Alors qu’est disponible en replay encore quelques jours un documentaire que je vous recommande sur l’acteur Robert Le Vigan, Robert Le Vigan, la cavale d’un maudit (lien au bas de la page), j’ai eu envie de vous partager un court extrait de mon livre Juste le temps de vivre qui ravive le souvenir de l’acteur Robert Lynen (que je tutoie dans mon texte), mort fusillé par les nazis en 1944.
« En 1935, Le Vigan joue, sous la direction de Julien Duvivier, un homme bien sous tous rapports : Jésus. Manifestement, l’amour de son prochain exigé par le rôle dut se perdre dans les coulisses car, tandis que tu refusais tout compromis et offrais ta carrière à une cause plus grande que toi, Robert Le Vigan non seulement continuait à travailler dans le cinéma mais exprimait ouvertement sa sympathie pour Vichy et les nazis.
Vous étiez tous deux de grands acteurs. Vous portiez le même prénom, celui d’une époque.
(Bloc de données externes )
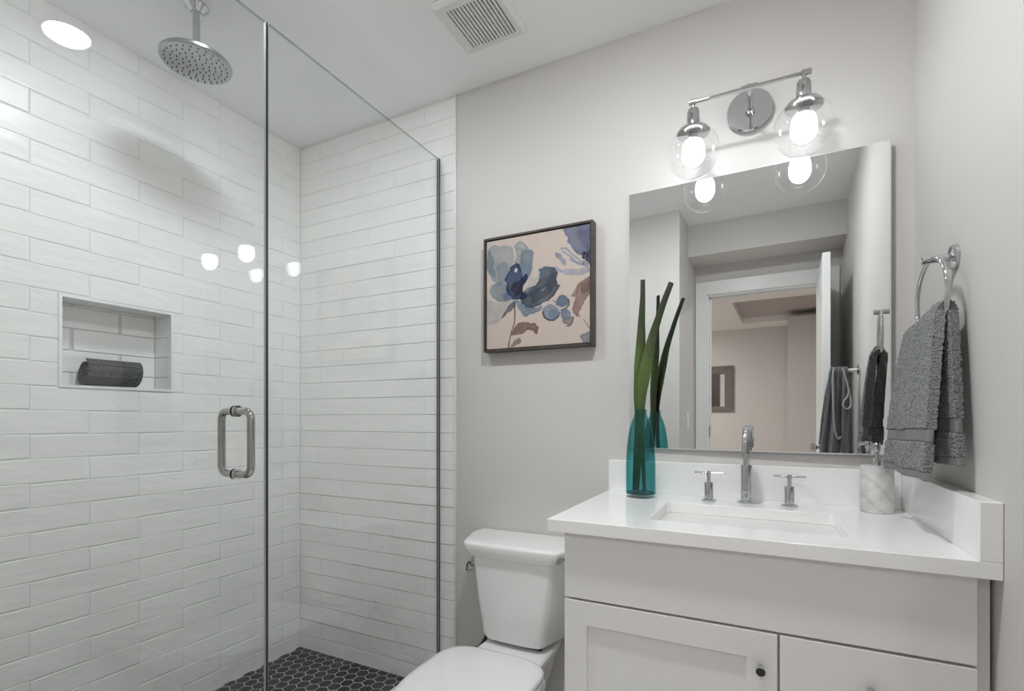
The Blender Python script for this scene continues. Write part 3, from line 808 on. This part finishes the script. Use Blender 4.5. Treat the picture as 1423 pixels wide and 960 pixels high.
ring_loft(b, [deck(0.20, .085, .10, -.08, -.34), deck(0.29, .105, .12, -.05, -.36), deck(0.325, .118, .13, -.035, -.36), deck(0.334, .116, .128, -.037, -.355)])
obj('deck', b, M_porc, t, bevel=0.02, segs=4, angle=60)
b = NB(); ring_loft(b, [deck(0.334, .09, .09, -.06, -.165), deck(0.3465, .09, .09, -.06, -.165)])
obj('gasket', b, M_blackplastic, t, smooth=False)
for s in (-1, 1):
    b = NB(); lathe(b, [(0.014, 0.334), (0.016, 0.338), (0.016, 0.352), (0.010, 0.357)], (TC + 0.010 + s * 0.07, -0.305, 0), (0, 0, 1), 20)
    obj('hinge_cap', b, M_porc, t)

tp = thing('supply_hose', 'dark hose on the wall behind the left of the toilet lid', 'hose', (1.0, -0.02, 0.13))
b = NB(); tube(b, catmull([(1.0, -0.03, 0.14), (1.0, -0.045, 0.19), (1.012, -0.055, 0.226), (1.045, -0.06, 0.24), (1.075, -0.065, 0.275), (1.10, -0.075, 0.335), (1.11, -0.08, 0.349)], 8), 0.0075, 12)
obj('hose', b, M_blackplastic, tp)
b = NB(); lathe(b, [(0.026, 0), (0.024, -0.004), (0.009, -0.006), (0.009, -0.045)], (1.0, 0, 0.14), (0, 1, 0), 24)
obj('stop_valve', b, M_chrome, tp)

tp = thing('wall_fitting', 'small chrome and black fitting on the wall left of the toilet tank', 'fitting', (0.985, -0.001, 0.537))
b = NB(); lathe(b, [(0.015, -0.0005), (0.015, -0.004), (0.0055, -0.006), (0.0055, -0.034)], (1.000, 0, 0.54), (0, 1, 0), 20); cyl(b, (0.983, -0.034, 0.528), (1.012, -0.034, 0.536), 0.0062, 14)
obj('body', b, M_chrome, tp)
b = NB(); tube(b, [(0.9785, -0.034, 0.527), (0.9795, -0.036, 0.543), (0.986, -0.036, 0.556), (0.993, -0.036, 0.556), (0.997, -0.036, 0.547)], 0.003, 8); cyl(b, (0.977, -0.034, 0.5265), (0.983, -0.034, 0.528), 0.0068, 12)
obj('clip', b, M_blackplastic, tp)

# ------------------------------------------------------------------ vanity
CZ, CT, CD, CXL = 0.8736, 0.030, 0.571, 1.5446
VX0, VX1 = 1.581, 2.367
t = thing('vanity_cabinet', 'pale grey shaker vanity cabinet standing under the white countertop', 'cabinet', (1.97, -0.3, 0))
b = NB(); bx(b, VX0, VX1, -0.529, -0.012, 0.10, CZ - CT - 0.0005); bx(b, VX0 + 0.002, VX1 - 0.002, -0.47, -0.012, 0, 0.10)
obj('body', b, M_cab, t, smooth=False, bevel=0.001)
obj('filler_strip', box(VX1 + 0.0005, 2.388, -0.529, -0.50, 0, CZ - CT - 0.0005), M_cab, t, smooth=False)
obj('false_front', box(VX0 + 0.001, VX1 - 0.001, -0.549, -0.5295, 0.681, CZ - CT - 0.002), M_cab, t, bevel=0.0015)
def shaker(x0, x1, z0, z1, sw=0.058, dep=0.009, y0=-0.549, y1=-0.5295):
    b = NB()
    o = [(x0, z0), (x1, z0), (x1, z1), (x0, z1)]; i = [(x0 + sw, z0 + sw), (x1 - sw, z0 + sw), (x1 - sw, z1 - sw), (x0 + sw, z1 - sw)]
    ring_loft(b, [[(x, y1, z) for x, z in o], [(x, y0, z) for x, z in o], [(x, y0, z) for x, z in i], [(x, y0 + dep, z) for x, z in i]], True, True)
    return b
def knob(x, z, par, y=-0.549):
    b = NB(); lathe(b, [(0.006, 0), (0.006, 0.010), (0.0092, 0.0115), (0.0098, 0.013), (0.0098, 0.023), (0.0088, 0.0242), (0.0005, 0.0245)], (x, y, z), (0, -1, 0), 28)
    o = obj('knob', b, [M_chrome, M_hallreflect], par); o['label'] = 'round chrome knob with a dark hall reflection painted on its face'
    for p_ in o.data.polygons:
        if p_.normal.y < -0.8 and all(abs(o.data.vertices[q].co.y - min(w_.co.y for w_ in o.data.vertices)) < 0.0006 for q in p_.vertices): p_.material_index = 1
d = obj('door', shaker(VX0 + 0.001, 2.0500, 0.112, 0.6755), M_cab, t, smooth=False, bevel=0.0015); knob(2.019, 0.6025, d)
for z0, z1, kz in ((0.402, 0.6755, 0.600), (0.112, 0.398, 0.255)):
    d = obj('drawer', box(2.0545, VX1 - 0.001, -0.549, -0.5295, z0, z1), M_cab, t, smooth=False, bevel=0.0015); knob(2.209, kz, d)

# countertop with the sink cut-out
b = NB()
SKX0, SKX1, SKY0, SKY1 = 1.769, 2.188, -0.464, -0.180
inn = rrect(SKX0, SKX1, SKY0, SKY1, 0.016, 5)
oc = [(XR - 0.0008, -0.0005), (CXL, -0.0005), (CXL, -CD), (XR - 0.0008, -CD)]
def slab(bm, z0, z1):
    T = {}
    for z in (z0, z1):
        T[z] = ([bm.verts.new((x, y, z)) for x, y in oc], [bm.verts.new((x, y, z)) for x, y in inn])
        O, I = T[z]; m = 6
        for c in range(4):
            for k in range(5): bm.faces.new((O[c], I[c * m + k], I[c * m + k + 1]))
            n_ = (c + 1) % 4
            bm.faces.new((O[c], I[c * m + 5], I[n_ * m], O[n_]))
    for w_ in (0, 1):
        A, B_ = T[z0][w_], T[z1][w_]; n = len(A)
        for k in range(n): bm.faces.new((A[k], A[(k + 1) % n], B_[(k + 1) % n], B_[k]))
slab(b, CZ - CT, CZ)
o = obj('countertop', b, M_quartz, bevel=0.0012, smooth=False); tag(o, 'white quartz countertop with a sink cut-out on the vanity', 'countertop')
o = obj('backsplash', box(CXL, 2.3615, -0.020, -0.0005, CZ, 0.978), M_quartz, bevel=0.0015, smooth=False); tag(o, 'long white quartz backsplash along the wall behind the faucet', 'backsplash', 'quartz splashes round the countertop')
o = obj('backsplash', box(2.362, XR - 0.0005, -CD, -0.0005, CZ, 0.978), M_quartz, bevel=0.0015, smooth=False); tag(o, 'white quartz side splash against the right wall under the hand towel', 'backsplash', 'quartz splashes round the countertop')

t = thing('sink_basin', 'rectangular white undermount sink basin sunk in the countertop', 'sink', (1.979, -0.32, 0.70))
b = NB(); rr = []
def sk(g, z, r): return [(x, y, z) for x, y in rrect(SKX0 + g, SKX1 - g, SKY0 + g, SKY1 - g, r, 5)]
zt = CZ - CT - 0.001
ring_loft(b, [sk(-.03, zt, .04), sk(-.004, zt, .022), sk(.0, zt - .006, .022), sk(.008, zt - .07, .03), sk(.018, zt - .105, .04), sk(.045, zt - .122, .05), sk(.12, zt - .127, .02)], False, True)
rings = [sk(-.03, zt, .04), sk(-.03, zt - .012, .04), sk(-.008, zt - .03, .03), sk(.0, zt - .10, .04), sk(.03, zt - .135, .05), sk(.12, zt - .139, .02)]
ring_loft(b, rings, False, True)
obj('basin', b, M_porc, t, angle=60)
b = NB(); lathe(b, [(0.030, 0), (0.030, 0.003), (0.024, 0.004), (0.020, 0.001), (0.001, 0.001)], (1.979, -0.32, zt - 0.1275), (0, 0, 1), 28)
obj('drain', b, M_chrome, t)

# ------------------------------------------------------------------ faucet set
t = thing('faucet', 'chrome gooseneck faucet with two cross handles behind the sink', 'faucet', (1.979, -0.085, CZ))
FX, FY = 1.979, -0.085
b = NB(); lathe(b, [(0.026, 0), (0.026, 0.003), (0.023, 0.0055), (0.0158, 0.0065), (0.0158, 0.108), (0.0150, 0.111), (0.0092, 0.1115)], (FX, FY, CZ), (0, 0, 1), 36)
obj('spout_base', b, M_chrome, t)
P = [(FX, FY, CZ + 0.11), (FX, FY, CZ + 0.14)]; Rr = 0.046; zc_ = CZ + 0.1725
for k in range(17):
    a_ = PI * k / 16; P.append((FX, FY - Rr + Rr * math.cos(a_), zc_ + Rr * math.sin(a_)))
P.append((FX, FY - 2 * Rr, zc_ - 0.022))
b = NB(); tube(b, P, 0.0096, 20)
obj('spout', b, M_chrome, t)
def tap(x, y):
    b = NB(); lathe(b, [(0.0215, 0), (0.0215, 0.003), (0.018, 0.0055), (0.0128, 0.007), (0.0128, 0.054), (0.0118, 0.0558), (0.0055, 0.056), (0.0055, 0.078)], (x, y, CZ), (0, 0, 1), 30)
    h = obj('handle', b, M_chrome, t)
    b = NB(); cyl(b, (x - 0.041, y, CZ + 0.0835), (x + 0.041, y, CZ + 0.0835), 0.0033, 14); lathe(b, [(0.0062, 0.076), (0.0062, 0.0875), (0.004, 0.089)], (x, y, CZ), (0, 0, 1), 20)
    obj('crossbar', b, M_chrome, h)
tap(1.876, -0.097); tap(2.090, -0.097)

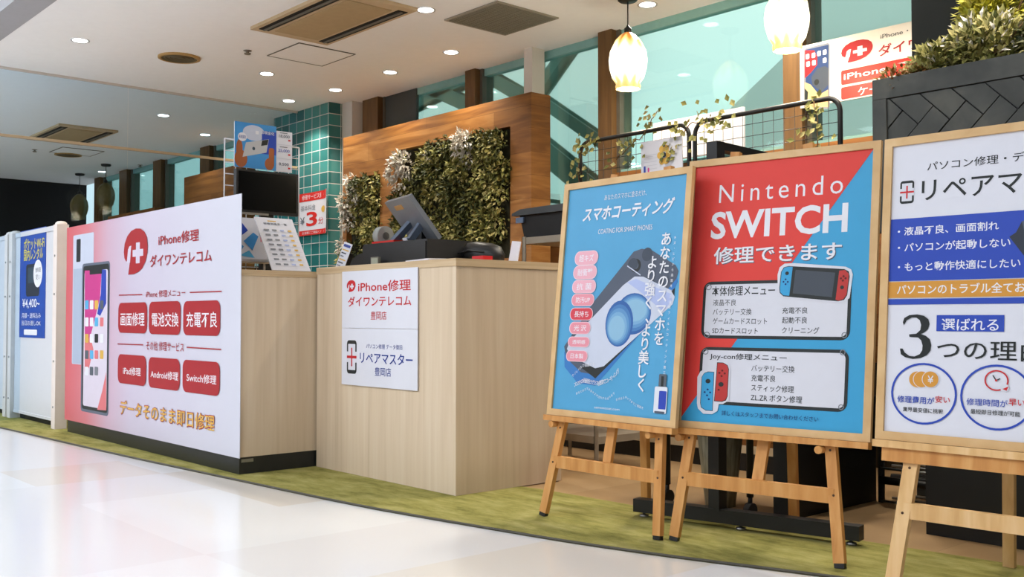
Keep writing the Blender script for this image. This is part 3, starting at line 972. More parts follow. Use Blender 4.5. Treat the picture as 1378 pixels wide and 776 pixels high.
# glazed teal tiles
m, n, l, p = nodes_of('glazed teal tile')
tc = n.new('ShaderNodeTexCoord'); mp = n.new('ShaderNodeMapping'); sx = n.new('ShaderNodeSeparateXYZ'); cx = n.new('ShaderNodeCombineXYZ'); ad = n.new('ShaderNodeMath')
ad.operation = 'ADD'
l.new(tc.outputs['Object'], sx.inputs[0]); l.new(sx.outputs['X'], ad.inputs[0]); l.new(sx.outputs['Y'], ad.inputs[1])
l.new(ad.outputs[0], cx.inputs['X']); l.new(sx.outputs['Z'], cx.inputs['Y'])
br = n.new('ShaderNodeTexBrick'); br.offset = 0.0
br.inputs['Scale'].default_value = 1.0; br.inputs['Brick Width'].default_value = 0.139; br.inputs['Row Height'].default_value = 0.104
br.inputs['Mortar Size'].default_value = 0.0035; br.inputs['Mortar Smooth'].default_value = 0.2
br.inputs['Color1'].default_value = rgb(32, 92, 92); br.inputs['Color2'].default_value = rgb(60, 132, 128); br.inputs['Mortar'].default_value = rgb(206, 206, 200)
l.new(cx.outputs[0], br.inputs['Vector']); l.new(br.outputs['Color'], p.inputs['Base Color'])
bu = n.new('ShaderNodeBump'); bu.inputs['Strength'].default_value = 0.4; bu.inputs['Distance'].default_value = 0.003; bu.invert = True
l.new(br.outputs['Fac'], bu.inputs['Height']); l.new(bu.outputs[0], p.inputs['Normal'])
p.inputs['Roughness'].default_value = 0.12; p.inputs['Specular IOR Level'].default_value = 0.6
M_tile = m

# pink panel print: colour runs from rose at the left end to pale lilac
m, n, l, p = nodes_of('rose to lilac printed panel')
tc = n.new('ShaderNodeTexCoord'); sx = n.new('ShaderNodeSeparateXYZ'); mth = n.new('ShaderNodeMath'); mth.operation = 'DIVIDE'; mth.inputs[1].default_value = 2.59
l.new(tc.outputs['Object'], sx.inputs[0]); l.new(sx.outputs['X'], mth.inputs[0])
cr = n.new('ShaderNodeValToRGB'); els = cr.color_ramp.elements
stops = ((0.0, (222, 106, 112)), (0.16, (224, 134, 142)), (0.30, (216, 182, 200)), (0.45, (215, 204, 222)), (0.75, (218, 214, 228)), (1.0, (219, 219, 231)))
while len(els) < len(stops): els.new(0.5)
for e, (pos, c) in zip(els, stops):
    e.position = pos; e.color = rgb(*c, 0.80)
l.new(mth.outputs[0], cr.inputs[0]); l.new(cr.outputs[0], p.inputs['Base Color'])
p.inputs['Roughness'].default_value = 0.4; p.inputs['Specular IOR Level'].default_value = 0.25
M_pink = m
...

Jekyll et Hyde ? Robert Lynen et Robert La Haine ?
Tu es mort à 24 ans. Lui à 72 ans.
Il y a ceux qui s’enrôlent. Et ceux qui tournent mal.
Sa couronne d’épines était en toc. Elle ne le faisait pas souffrir.
En 1944, alors qu’on te torturait puis te fusillait, Le Vigan était à Sigmaringen avec Céline et le maréchal Pétain. Une colocation sulfureuse.
Après la guerre, Le Vigan est condamné à la dégradation nationale et à dix ans de travaux forcés. Il est libéré en 1948. Il quitte la France pour l’Espagne puis l’Argentine. C’est à un âge avancé qu’il finit par connaître quelque chose de la frugalité de ta jeunesse. Quelque chose seulement.
Toi, tu es mort dans la force de l’âge. L’horizon, tu le portais en toi.
Exilé en Argentine, celui qu’on surnommait « Le Français » a vécu une petite vie de vieux tranquille. Épargné par le souffle nauséabond de Céline et de Pétain, il a acquis, faisant mystère de son passé, une réputation d’homme honorable pour les gens de ce coin d’Amérique du Sud.
Honorable à l’évidence, n’y donnait-il pas des cours de français ? Le brave homme. Les femmes qui suivaient ses cours se souviennent d’un homme pointilleux sur la grammaire.
[…]
Bien après ta mort, la silhouette de Le Vigan empruntait encore les chemins de cet arrière-pays. Aérien. Léger. Dans ce pays où il résidait avec sa femme. Silhouette sinueuse, sous une cape. Noire. L’acteur bien connu en France vivait incognito là-bas. Personne n’y aurait vu la cape d’un vampire. Quelle idée. Éventuellement un vampire de cinéma, sans le moindre sang sur les mains.
Le Vigan avait choisi son exil. Loin des tempêtes d’après-guerre, suave mari magno. Loin des vents mauvais qui pouvaient le renvoyer devant ses responsabilités, comme tous ceux qui avaient pris le mauvais bateau.
Dans cette cape volant au vent, tu aurais pu voir le noir de ces corbeaux évoqués par Le Chant des partisans.
[…]
Au début des années 1970, terré en Argentine, petit vieux avec sa femme, il garda le deuil quelques jours après la mort de leur chien. Pauvre chien. »
Depuis que j’ai écrit ce livre, j’ai découvert que la paranoïa de Le Vigan, au moment de son procès, était telle qu’il dormait, rassuré par la présence à son chevet d’un vélo et d’une hache (un autre de mes sujets d’écriture). On trouve cette savoureuse anecdote dans les mémoires de l’actrice Madeleine Renaud.